Supplied information:
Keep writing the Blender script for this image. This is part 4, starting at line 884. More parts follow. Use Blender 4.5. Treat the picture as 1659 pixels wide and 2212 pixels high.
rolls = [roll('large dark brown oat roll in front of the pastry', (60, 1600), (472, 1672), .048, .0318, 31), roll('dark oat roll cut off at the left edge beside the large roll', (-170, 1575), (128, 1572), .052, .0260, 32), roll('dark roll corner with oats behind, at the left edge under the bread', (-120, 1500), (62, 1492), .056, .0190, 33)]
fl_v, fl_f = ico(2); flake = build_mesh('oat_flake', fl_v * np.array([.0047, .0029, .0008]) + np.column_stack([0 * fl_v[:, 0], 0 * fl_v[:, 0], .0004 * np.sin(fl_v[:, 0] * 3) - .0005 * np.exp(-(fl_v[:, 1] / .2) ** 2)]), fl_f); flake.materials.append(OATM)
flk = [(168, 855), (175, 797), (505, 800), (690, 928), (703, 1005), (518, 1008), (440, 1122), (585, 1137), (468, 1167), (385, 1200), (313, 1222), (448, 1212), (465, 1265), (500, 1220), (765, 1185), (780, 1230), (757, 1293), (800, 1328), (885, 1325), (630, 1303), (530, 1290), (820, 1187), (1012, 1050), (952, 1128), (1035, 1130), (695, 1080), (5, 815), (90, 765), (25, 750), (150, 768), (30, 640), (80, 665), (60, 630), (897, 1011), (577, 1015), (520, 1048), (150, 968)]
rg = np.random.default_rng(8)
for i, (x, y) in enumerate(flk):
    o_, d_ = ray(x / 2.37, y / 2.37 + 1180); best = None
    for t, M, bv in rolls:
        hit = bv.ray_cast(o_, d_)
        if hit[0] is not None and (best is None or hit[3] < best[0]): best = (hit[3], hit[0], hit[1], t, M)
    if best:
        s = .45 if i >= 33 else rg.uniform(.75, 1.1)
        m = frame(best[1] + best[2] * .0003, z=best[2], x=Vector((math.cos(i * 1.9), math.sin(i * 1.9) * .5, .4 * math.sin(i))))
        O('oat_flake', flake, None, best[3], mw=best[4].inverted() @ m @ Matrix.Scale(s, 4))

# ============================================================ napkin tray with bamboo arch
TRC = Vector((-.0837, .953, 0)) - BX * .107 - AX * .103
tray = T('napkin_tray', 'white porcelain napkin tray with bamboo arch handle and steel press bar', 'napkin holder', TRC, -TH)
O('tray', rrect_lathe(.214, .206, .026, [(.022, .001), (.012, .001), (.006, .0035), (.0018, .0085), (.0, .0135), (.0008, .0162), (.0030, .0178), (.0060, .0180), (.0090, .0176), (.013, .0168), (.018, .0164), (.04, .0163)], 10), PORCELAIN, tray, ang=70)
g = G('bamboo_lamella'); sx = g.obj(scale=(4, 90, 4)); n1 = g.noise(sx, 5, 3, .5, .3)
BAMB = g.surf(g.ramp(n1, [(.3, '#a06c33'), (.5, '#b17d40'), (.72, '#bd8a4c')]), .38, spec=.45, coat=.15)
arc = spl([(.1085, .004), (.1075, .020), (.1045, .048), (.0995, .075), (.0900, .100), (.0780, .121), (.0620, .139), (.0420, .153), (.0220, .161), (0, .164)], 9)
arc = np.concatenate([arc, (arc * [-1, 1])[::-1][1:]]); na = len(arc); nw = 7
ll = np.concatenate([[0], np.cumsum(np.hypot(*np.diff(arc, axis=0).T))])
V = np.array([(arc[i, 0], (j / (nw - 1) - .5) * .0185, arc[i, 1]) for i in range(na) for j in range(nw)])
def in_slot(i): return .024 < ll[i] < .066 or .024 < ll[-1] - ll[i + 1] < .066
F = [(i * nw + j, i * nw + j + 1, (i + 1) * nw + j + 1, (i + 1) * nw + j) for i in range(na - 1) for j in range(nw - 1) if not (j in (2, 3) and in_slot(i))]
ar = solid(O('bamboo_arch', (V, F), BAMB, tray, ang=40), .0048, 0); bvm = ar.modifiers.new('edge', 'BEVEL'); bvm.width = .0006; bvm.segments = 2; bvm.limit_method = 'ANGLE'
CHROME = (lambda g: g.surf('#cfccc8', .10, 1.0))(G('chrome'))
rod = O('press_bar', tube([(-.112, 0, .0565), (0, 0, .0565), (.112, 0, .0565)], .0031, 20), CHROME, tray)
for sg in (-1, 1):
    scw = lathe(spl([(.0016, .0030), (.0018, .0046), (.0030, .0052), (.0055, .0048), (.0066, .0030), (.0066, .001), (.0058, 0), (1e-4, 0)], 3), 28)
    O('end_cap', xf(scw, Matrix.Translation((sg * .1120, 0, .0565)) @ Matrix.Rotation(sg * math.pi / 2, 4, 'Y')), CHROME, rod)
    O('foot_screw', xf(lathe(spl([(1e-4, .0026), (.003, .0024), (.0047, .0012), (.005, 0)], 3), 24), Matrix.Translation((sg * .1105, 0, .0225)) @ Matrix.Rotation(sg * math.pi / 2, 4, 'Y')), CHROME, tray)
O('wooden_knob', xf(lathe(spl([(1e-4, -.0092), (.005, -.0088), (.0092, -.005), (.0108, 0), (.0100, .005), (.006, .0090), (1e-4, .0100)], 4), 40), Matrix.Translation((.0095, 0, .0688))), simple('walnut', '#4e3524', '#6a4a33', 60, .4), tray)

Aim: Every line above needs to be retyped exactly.

Answer below:
Keep writing the Blender script for this image. This is part 4, starting at line 884. More parts follow. Use Blender 4.5. Treat the picture as 1659 pixels wide and 2212 pixels high.
rolls = [roll('large dark brown oat roll in front of the pastry', (60, 1600), (472, 1672), .048, .0318, 31), roll('dark oat roll cut off at the left edge beside the large roll', (-170, 1575), (128, 1572), .052, .0260, 32), roll('dark roll corner with oats behind, at the left edge under the bread', (-120, 1500), (62, 1492), .056, .0190, 33)]
fl_v, fl_f = ico(2); flake = build_mesh('oat_flake', fl_v * np.array([.0047, .0029, .0008]) + np.column_stack([0 * fl_v[:, 0], 0 * fl_v[:, 0], .0004 * np.sin(fl_v[:, 0] * 3) - .0005 * np.exp(-(fl_v[:, 1] / .2) ** 2)]), fl_f); flake.materials.append(OATM)
flk = [(168, 855), (175, 797), (505, 800), (690, 928), (703, 1005), (518, 1008), (440, 1122), (585, 1137), (468, 1167), (385, 1200), (313, 1222), (448, 1212), (465, 1265), (500, 1220), (765, 1185), (780, 1230), (757, 1293), (800, 1328), (885, 1325), (630, 1303), (530, 1290), (820, 1187), (1012, 1050), (952, 1128), (1035, 1130), (695, 1080), (5, 815), (90, 765), (25, 750), (150, 768), (30, 640), (80, 665), (60, 630), (897, 1011), (577, 1015), (520, 1048), (150, 968)]
rg = np.random.default_rng(8)
for i, (x, y) in enumerate(flk):
    o_, d_ = ray(x / 2.37, y / 2.37 + 1180); best = None
    for t, M, bv in rolls:
        hit = bv.ray_cast(o_, d_)
        if hit[0] is not None and (best is None or hit[3] < best[0]): best = (hit[3], hit[0], hit[1], t, M)
    if best:
        s = .45 if i >= 33 else rg.uniform(.75, 1.1)
        m = frame(best[1] + best[2] * .0003, z=best[2], x=Vector((math.cos(i * 1.9), math.sin(i * 1.9) * .5, .4 * math.sin(i))))
        O('oat_flake', flake, None, best[3], mw=best[4].inverted() @ m @ Matrix.Scale(s, 4))

# ============================================================ napkin tray with bamboo arch
TRC = Vector((-.0837, .953, 0)) - BX * .107 - AX * .103
tray = T('napkin_tray', 'white porcelain napkin tray with bamboo arch handle and steel press bar', 'napkin holder', TRC, -TH)
O('tray', rrect_lathe(.214, .206, .026, [(.022, .001), (.012, .001), (.006, .0035), (.0018, .0085), (.0, .0135), (.0008, .0162), (.0030, .0178), (.0060, .0180), (.0090, .0176), (.013, .0168), (.018, .0164), (.04, .0163)], 10), PORCELAIN, tray, ang=70)
g = G('bamboo_lamella'); sx = g.obj(scale=(4, 90, 4)); n1 = g.noise(sx, 5, 3, .5, .3)
BAMB = g.surf(g.ramp(n1, [(.3, '#a06c33'), (.5, '#b17d40'), (.72, '#bd8a4c')]), .38, spec=.45, coat=.15)
arc = spl([(.1085, .004), (.1075, .020), (.1045, .048), (.0995, .075), (.0900, .100), (.0780, .121), (.0620, .139), (.0420, .153), (.0220, .161), (0, .164)], 9)
arc = np.concatenate([arc, (arc * [-1, 1])[::-1][1:]]); na = len(arc); nw = 7
ll = np.concatenate([[0], np.cumsum(np.hypot(*np.diff(arc, axis=0).T))])
V = np.array([(arc[i, 0], (j / (nw - 1) - .5) * .0185, arc[i, 1]) for i in range(na) for j in range(nw)])
def in_slot(i): return .024 < ll[i] < .066 or .024 < ll[-1] - ll[i + 1] < .066
F = [(i * nw + j, i * nw + j + 1, (i + 1) * nw + j + 1, (i + 1) * nw + j) for i in range(na - 1) for j in range(nw - 1) if not (j in (2, 3) and in_slot(i))]
ar = solid(O('bamboo_arch', (V, F), BAMB, tray, ang=40), .0048, 0); bvm = ar.modifiers.new('edge', 'BEVEL'); bvm.width = .0006; bvm.segments = 2; bvm.limit_method = 'ANGLE'
CHROME = (lambda g: g.surf('#cfccc8', .10, 1.0))(G('chrome'))
rod = O('press_bar', tube([(-.112, 0, .0565), (0, 0, .0565), (.112, 0, .0565)], .0031, 20), CHROME, tray)
for sg in (-1, 1):
    scw = lathe(spl([(.0016, .0030), (.0018, .0046), (.0030, .0052), (.0055, .0048), (.0066, .0030), (.0066, .001), (.0058, 0), (1e-4, 0)], 3), 28)
    O('end_cap', xf(scw, Matrix.Translation((sg * .1120, 0, .0565)) @ Matrix.Rotation(sg * math.pi / 2, 4, 'Y')), CHROME, rod)
    O('foot_screw', xf(lathe(spl([(1e-4, .0026), (.003, .0024), (.0047, .0012), (.005, 0)], 3), 24), Matrix.Translation((sg * .1105, 0, .0225)) @ Matrix.Rotation(sg * math.pi / 2, 4, 'Y')), CHROME, tray)
O('wooden_knob', xf(lathe(spl([(1e-4, -.0092), (.005, -.0088), (.0092, -.005), (.0108, 0), (.0100, .005), (.006, .0090), (1e-4, .0100)], 4), 40), Matrix.Translation((.0095, 0, .0688))), simple('walnut', '#4e3524', '#6a4a33', 60, .4), tray)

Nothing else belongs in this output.